O problema é estimar os comportamentos individuais e saber que decisão cada um vai tomar. E o % de pessoas em cada situação.

Existem também as previsões que se auto cancelam ou se auto realizam (ver post abaixo).

Os modelos de predição, assim como os planos estratégicos, devem ser o que Taleb chama de “antifrágeis”. Já que é difícil encontrar um modelo fixo e preciso, a ideia é ser flexível para acomodar variações no modelo e mesmo assim continuar a previsão. É preciso identificar rápido as mudanças e sinais fracos, as mudanças de relações e afetação. O objetivo não deve ser tentar encaixar o mundo no modelo, mas sim adaptar o modelo ao ambiente. Isto serve para empresas também (táxis devem ser como Uber, os jornais impressos não devem lutar contra a Internet mas se adaptar, bancos devem aceitar Fintechs e Blockchain).

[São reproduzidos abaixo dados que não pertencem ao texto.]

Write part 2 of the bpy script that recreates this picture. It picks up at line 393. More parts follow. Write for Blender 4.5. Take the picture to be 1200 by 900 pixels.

Alguns dizem: “não se pode prever o futuro”. Mas aí vamos desistir ?
Previsões mesmo que com erro já podem ser úteis. E saber gerenciar as incertezas. Acomodá-las nos modelos usando probabilidades.  

Todo mundo quer saber ser um produto vai vender, se um casamento vai dar certo, mas poucos se atrevem a querer saber quando vão morrer. Este é o paradoxo da previsão do futuro pelo ser humano.

Leituras Recomendadas (por ordem de importância):

TETLOCK, Philip E.; GARDNER, Dan. Superprevisões: A arte e a ciência de antecipar o futuro. Objetiva, 2016.

WATTS, Duncan J. Tudo é óbvio: quando você sabe a resposta. Rio de Janeiro: Paz e Terra, 2015.

TALEB, Nassim Nicholas. A Lógica do Cisne Negro. Best Business, 2008.

SILVER, Nate. O sinal e o ruído: por que tantas previsões falham e outras não. Rio de Janeiro: Intrínseca, 2013.

TALEB, Nassim Nicholas. Antifrágil - Coisas Que Se Beneficiam Com o Caos. Best Business, 2014.

MLODINOW, Leonard. O Andar do Bêbado - como o acaso determina nossas vidas. Zahar, 2009.

KAHNEMAN, Daniel. Rápido e Devagar - Duas Formas de Pensar. Objetiva, 2012.